An undetermined number of the US terror suspects who opted to cooperate with the government have dropped off the federal no-fly list after joining the witness protection program, taking new names, insists a US Justice Department report.
For over a decade since the 9/11 attacks, the federal US witness protection program (WITSEC) was not sharing enough information on its participants with the FBI-managed Terrorist Screening Center, maintains the report.
The Center, responsible for the federal no-fly list, therefore has been unable to update its files, while the US officials believe the no-fly list being an essential tool to preventing attacks similar to those made on the World Trade Center buildings in New York and the Pentagon in Washington on September 11, 2001.
The inspector general's report said ”a small but significant number” of suspects actually used commercial flights, but refrained from announcing how many exactly.

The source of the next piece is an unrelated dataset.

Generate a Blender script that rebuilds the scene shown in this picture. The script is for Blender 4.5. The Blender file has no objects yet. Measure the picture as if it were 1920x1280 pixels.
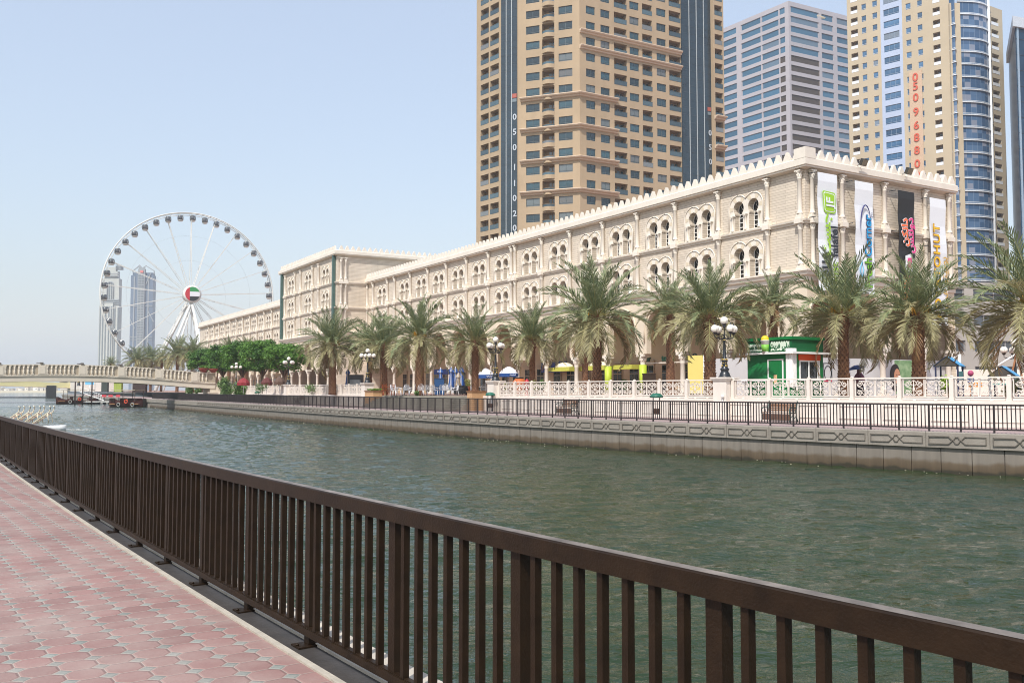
import bpy, bmesh, math, random
from mathutils import Vector, Matrix
from mathutils.geometry import tessellate_polygon
PI = math.pi
sc = bpy.context.scene
COL = sc.collection
random.seed(7)
# ------------------------------------------------------------ camera
F = 1707.0; HC = 1.65
PIT = math.atan(91 / F); CP, SP = math.cos(PIT), math.sin(PIT)
cam_d = bpy.data.cameras.new('camera'); cam = bpy.data.objects.new('camera', cam_d); COL.objects.link(cam)
cam.location = (0, 0, HC); cam.rotation_euler = (PI / 2 + PIT, 0, 0)
cam_d.sensor_width = 36; cam_d.lens = 36 * F / 1920; cam_d.clip_start = 0.1; cam_d.clip_end = 9000
sc.camera = cam
# ------------------------------------------------------------ world, sun, exposure
SUN_EL = math.radians(52); SUN_AZ = (-0.407, -0.914)
w = bpy.data.worlds.new('World'); sc.world = w; w.use_nodes = True
nt = w.node_tree; nt.nodes.clear()
sky = nt.nodes.new('ShaderNodeTexSky'); sky.sky_type = 'NISHITA'; sky.sun_disc = False
sky.sun_elevation = SUN_EL; sky.sun_rotation = math.atan2(SUN_AZ[0], SUN_AZ[1])
sky.air_density = 1.5; sky.dust_density = 2.6; sky.ozone_density = 2.6; sky.altitude = 0
bg = nt.nodes.new('ShaderNodeBackground'); bg.inputs[1].default_value = 0.15
wo = nt.nodes.new('ShaderNodeOutputWorld')
mixn = nt.nodes.new('ShaderNodeMix'); mixn.data_type = 'RGBA'; mixn.inputs[0].default_value = 0.5
mixn.inputs[7].default_value = (3.15, 3.38, 3.98, 1)          # pale desert haze over the clear-sky model
nt.links.new(sky.outputs[0], mixn.inputs[6]); nt.links.new(mixn.outputs[2], bg.inputs[0]); nt.links.new(bg.outputs[0], wo.inputs[0])
sd = bpy.data.lights.new('sun', 'SUN'); sd.energy = 3.1; sd.angle = math.radians(0.6); sd.color = (1.0, 0.96, 0.905)
so = bpy.data.objects.new('sun', sd); COL.objects.link(so)
SDIR = Vector((SUN_AZ[0] * math.cos(SUN_EL), SUN_AZ[1] * math.cos(SUN_EL), math.sin(SUN_EL)))
so.rotation_euler = SDIR.to_track_quat('Z', 'Y').to_euler(); so.location = (0, 0, 60)
sc.view_settings.view_transform = 'Standard'; sc.view_settings.look = 'None'
sc.view_settings.exposure = 0.55; sc.view_settings.gamma = 1.0
sc.render.engine = 'CYCLES'
sc.cycles.max_bounces = 6; sc.cycles.diffuse_bounces = 3; sc.cycles.glossy_bounces = 3
sc.cycles.transparent_max_bounces = 8; sc.cycles.volume_bounces = 1
sc.cycles.use_denoising = True; sc.cycles.filter_width = 1.0; sc.cycles.denoising_prefilter = 'ACCURATE'; sc.cycles.caustics_reflective = False; sc.cycles.caustics_refractive = False

# ------------------------------------------------------------ measuring helpers (photo pixel -> place on a plane of the site)
def ray(px, py):
    x = (px - 960) / F; yu = (640 - py) / F
    return Vector((x, CP - yu * SP, SP + yu * CP))
def at_z(px, py, z):
    d = ray(px, py); t = (z - HC) / d.z
    return Vector((d.x * t, d.y * t, z))
def at_y(px, py, Y):
    d = ray(px, py); t = Y / d.y
    return Vector((d.x * t, Y, HC + d.z * t))
def z_at(py, Y): return at_y(960, py, Y).z

# ------------------------------------------------------------ materials
def lin(c):
    if isinstance(c, str):
        c = [int(c[i:i + 2], 16) / 255 for i in (0, 2, 4)]
        return tuple(v / 12.92 if v <= 0.04045 else ((v + 0.055) / 1.055) ** 2.4 for v in c)
    return tuple(c)
MATS = {}
def mat(name, color, rough=0.7, metal=0.0, var=0.12, scale=3.0, bump=0.0, bscale=40.0, spec=0.4, color2=None, stretch=None, detail=5, emit=None):
    if name in MATS: return MATS[name]
    m = bpy.data.materials.new(name); m.use_nodes = True; MATS[name] = m
    n = m.node_tree; b = n.nodes['Principled BSDF']
    c = lin(color)
    b.inputs['Roughness'].default_value = rough; b.inputs['Metallic'].default_value = metal
    b.inputs['Specular IOR Level'].default_value = spec
    tc = n.nodes.new('ShaderNodeTexCoord'); src = tc.outputs['Object']
    if stretch:
        mp = n.nodes.new('ShaderNodeMapping'); mp.inputs['Scale'].default_value = stretch
        n.links.new(src, mp.inputs[0]); src = mp.outputs[0]
    if var > 0 or color2:
        nz = n.nodes.new('ShaderNodeTexNoise'); nz.inputs['Scale'].default_value = scale; nz.inputs['Detail'].default_value = detail
        nz.inputs['Roughness'].default_value = 0.62
        n.links.new(src, nz.inputs['Vector'])
        r = n.nodes.new('ShaderNodeValToRGB')
        r.color_ramp.elements[0].position = 0.3; r.color_ramp.elements[1].position = 0.7
        d = lin(color2) if color2 else tuple(v * (1 - var) for v in c)
        e = tuple(min(1, v * (1 + var)) for v in c) if not color2 else c
        r.color_ramp.elements[0].color = (*d, 1); r.color_ramp.elements[1].color = (*e, 1)
        n.links.new(nz.outputs['Fac'], r.inputs[0]); n.links.new(r.outputs[0], b.inputs['Base Color'])
    else:
        b.inputs['Base Color'].default_value = (*c, 1)
    if bump > 0:
        bz = n.nodes.new('ShaderNodeTexNoise'); bz.inputs['Scale'].default_value = bscale; bz.inputs['Detail'].default_value = 4
        n.links.new(src, bz.inputs['Vector'])
        bp = n.nodes.new('ShaderNodeBump'); bp.inputs['Strength'].default_value = bump; bp.inputs['Distance'].default_value = 0.02
        n.links.new(bz.outputs['Fac'], bp.inputs['Height']); n.links.new(bp.outputs[0], b.inputs['Normal'])
    return m
def mth(n, op, a, b=None, c=None):
    q = n.nodes.new('ShaderNodeMath'); q.operation = op
    for i, v in enumerate((a, b, c)):
        if v is None: continue
        if isinstance(v, (int, float)): q.inputs[i].default_value = v
        else: n.links.new(v, q.inputs[i])
    return q.outputs[0]
def mixc(n, fac, a, b):
    q = n.nodes.new('ShaderNodeMix'); q.data_type = 'RGBA'
    for s, v in ((q.inputs[0], fac), (q.inputs[6], a), (q.inputs[7], b)):
        if isinstance(v, (int, float)): s.default_value = v
        elif isinstance(v, tuple): s.default_value = (*v, 1)
        else: n.links.new(v, s)
    return q.outputs[2]
def leafmat(name, c1, c2, scale=1.2, trans=0.3):
    if name in MATS: return MATS[name]
    m = bpy.data.materials.new(name); m.use_nodes = True; MATS[name] = m
    n = m.node_tree; n.nodes.clear()
    out = n.nodes.new('ShaderNodeOutputMaterial')
    gi = n.nodes.new('ShaderNodeNewGeometry')
    nz = n.nodes.new('ShaderNodeTexNoise'); nz.inputs['Scale'].default_value = scale; nz.inputs['Detail'].default_value = 3
    n.links.new(gi.outputs['Position'], nz.inputs['Vector'])
    f = mth(n, 'MULTIPLY_ADD', gi.outputs['Random Per Island'], 0.7, 0.0)
    f2 = mth(n, 'MULTIPLY_ADD', nz.outputs['Fac'], 0.9, -0.15)
    f3 = mth(n, 'ADD', f, f2); f3 = mth(n, 'MINIMUM', mth(n, 'MAXIMUM', mth(n, 'SUBTRACT', f3, 0.1), 0.0), 1.0)
    c = mixc(n, f3, lin(c1), lin(c2))
    d = n.nodes.new('ShaderNodeBsdfPrincipled'); d.inputs['Roughness'].default_value = 0.5; d.inputs['Specular IOR Level'].default_value = 0.35
    n.links.new(c, d.inputs['Base Color'])
    t = n.nodes.new('ShaderNodeBsdfTranslucent'); n.links.new(c, t.inputs[0])
    mx = n.nodes.new('ShaderNodeMixShader'); mx.inputs[0].default_value = trans
    n.links.new(d.outputs[0], mx.inputs[1]); n.links.new(t.outputs[0], mx.inputs[2]); n.links.new(mx.outputs[0], out.inputs[0])
    return m
def streaks(n, b, tc, amt=0.22, sx=1.4):
    """rain streaks and patches multiplied into whatever feeds the base colour"""
    l = b.inputs['Base Color'].links[0].from_socket
    mp = n.nodes.new('ShaderNodeMapping'); mp.inputs['Scale'].default_value = (sx, sx, sx * 0.09); n.links.new(tc, mp.inputs[0])
    z = n.nodes.new('ShaderNodeTexNoise'); z.inputs['Scale'].default_value = 1.0; z.inputs['Detail'].default_value = 5; n.links.new(mp.outputs[0], z.inputs[0])
    f = mth(n, 'MULTIPLY_ADD', z.outputs['Fac'], amt * 2.4, 1 - amt * 1.3)
    hs = n.nodes.new('ShaderNodeHueSaturation'); n.links.new(l, hs.inputs['Color']); n.links.new(f, hs.inputs['Value']); n.links.new(hs.outputs[0], b.inputs['Base Color'])
def vary(m, amt=1.5, tint=(0.25, 0.24, 0.22), share=0.22):
    """each pane of its own: some darker, some with pale curtains behind"""
    n = m.node_tree; b = n.nodes['Principled BSDF']; l = b.inputs['Base Color'].links[0].from_socket
    oi = n.nodes.new('ShaderNodeObjectInfo'); v = mth(n, 'MULTIPLY_ADD', oi.outputs['Random'], amt, 1 - amt * 0.45)
    hs = n.nodes.new('ShaderNodeHueSaturation'); n.links.new(l, hs.inputs['Color']); n.links.new(v, hs.inputs['Value'])
    r2 = mth(n, 'FRACT', mth(n, 'MULTIPLY', oi.outputs['Random'], 37.7)); k = mth(n, 'MULTIPLY', mth(n, 'LESS_THAN', r2, share), 0.45)
    n.links.new(mixc(n, k, hs.outputs[0], tint), b.inputs['Base Color']); return m
def wallmat(name, color, joint, bw=1.1, bh=0.19, mort=0.016, axis='XY', var=0.06):
    """courses of cut stone: brick joints in the wall's own plane"""
    if name in MATS: return MATS[name]
    m = bpy.data.materials.new(name); m.use_nodes = True; MATS[name] = m
    n = m.node_tree; b = n.nodes['Principled BSDF']; b.inputs['Roughness'].default_value = 0.75
    tc = n.nodes.new('ShaderNodeTexCoord'); sp = n.nodes.new('ShaderNodeSeparateXYZ'); n.links.new(tc.outputs['Object'], sp.inputs[0])
    u = mth(n, 'ADD', sp.outputs[0], sp.outputs[1])
    cb = n.nodes.new('ShaderNodeCombineXYZ'); n.links.new(u, cb.inputs[0]); n.links.new(sp.outputs[2], cb.inputs[1])
    br = n.nodes.new('ShaderNodeTexBrick'); n.links.new(cb.outputs[0], br.inputs['Vector'])
    c = lin(color)
    br.inputs['Color1'].default_value = (*[v * (1 - var) for v in c], 1); br.inputs['Color2'].default_value = (*[min(1, v * (1 + var)) for v in c], 1)
    br.inputs['Mortar'].default_value = (*lin(joint), 1); br.inputs['Scale'].default_value = 1
    br.inputs['Mortar Size'].default_value = mort; br.inputs['Mortar Smooth'].default_value = 0.3
    br.inputs['Brick Width'].default_value = bw; br.inputs['Row Height'].default_value = bh
    nz = n.nodes.new('ShaderNodeTexNoise'); nz.inputs['Scale'].default_value = 0.35; nz.inputs['Detail'].default_value = 6
    n.links.new(tc.outputs['Object'], nz.inputs[0])
    f = mth(n, 'MULTIPLY_ADD', nz.outputs['Fac'], 0.35, 0.82)
    hs = n.nodes.new('ShaderNodeHueSaturation'); n.links.new(br.outputs['Color'], hs.inputs['Color']); n.links.new(f, hs.inputs['Value'])
    n.links.new(hs.outputs[0], b.inputs['Base Color'])
    streaks(n, b, tc.outputs['Object'], 0.13)
    bp = n.nodes.new('ShaderNodeBump'); bp.inputs['Strength'].default_value = 0.6; bp.inputs['Distance'].default_value = 0.02; bp.invert = True
    n.links.new(br.outputs['Fac'], bp.inputs['Height']); n.links.new(bp.outputs[0], b.inputs['Normal'])
    return m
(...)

“We found that the department was not authorizing the disclosure to the Terrorist Screening Center of the new identities provided to known or suspected terrorists,” the report said. New documents not registered in the FBI databases made it possible for known or suspected terrorists “to fly on commercial airplanes in or over the United States and evade one of the government's primary means of identifying and tracking terrorists' movements and actions,” the report concluded.
It states that the Justice Department does not “definitively know” today exactly how many known or suspected terrorists are being protected by the federal government.
As of May, 2012, about 700 individuals, mostly former criminals, were in the federal witness protection program. Now it appears that some of them should have been on the no-fly list, but have not been included there due to getting new names and documents.
The problem emerged in 2012, when it became known that at least two suspected terrorists eluded US law enforcement and slipped past the no-fly list onto commercial flights, revealed a new report from the US Department of Justice’s inspector general.
According to the report, those two testified against terrorists they had been working with in exchange for protection in the federal witness security program.
“In July 2012, the USMS stated that it was unable to locate two former WITSEC participants identified as known or suspected terrorists,” the inspector general wrote, “and that through its investigative efforts it has concluded that one individual was and the other individual was believed to be residing outside of the United States.”
The US Marshals Service (USMS), which oversees WTSEC, earlier failed to turn over the hidden identities of those two - unidentified by name - to the Transportation Security Agency (TSA) for inclusion on the federal no-fly list, thus creating a security risk, the report said. The officials insist that every person entering the witness protection program is thoroughly screened by the USMS anyway.
Justice Department officials also said that the FBI has not identified any specific threat to public safety in connection to protected witnesses.
The Republican chairman of the House Judiciary Committee, Robert W. Goodlatte of Virginia promised to hold a hearing on this “outrageous problem”, the New York Times reports.
After the inspector general's office started its inquiry, the witness protection program reportedly changed policy and starting from May 2012 agreed to share information on former terrorism suspects.
Justice Department officials maintain that only two former terror suspects joined the witness protection program over the last six years.
Still, the inspector general was careful to note that the
testimony garnered from the witnesses have “provided invaluable
and critical information and testimony,” including the 1995
Oklahoma City bombing and 2007 attempt to blow up fuel tanks at
John F. Kennedy International Airport in New York.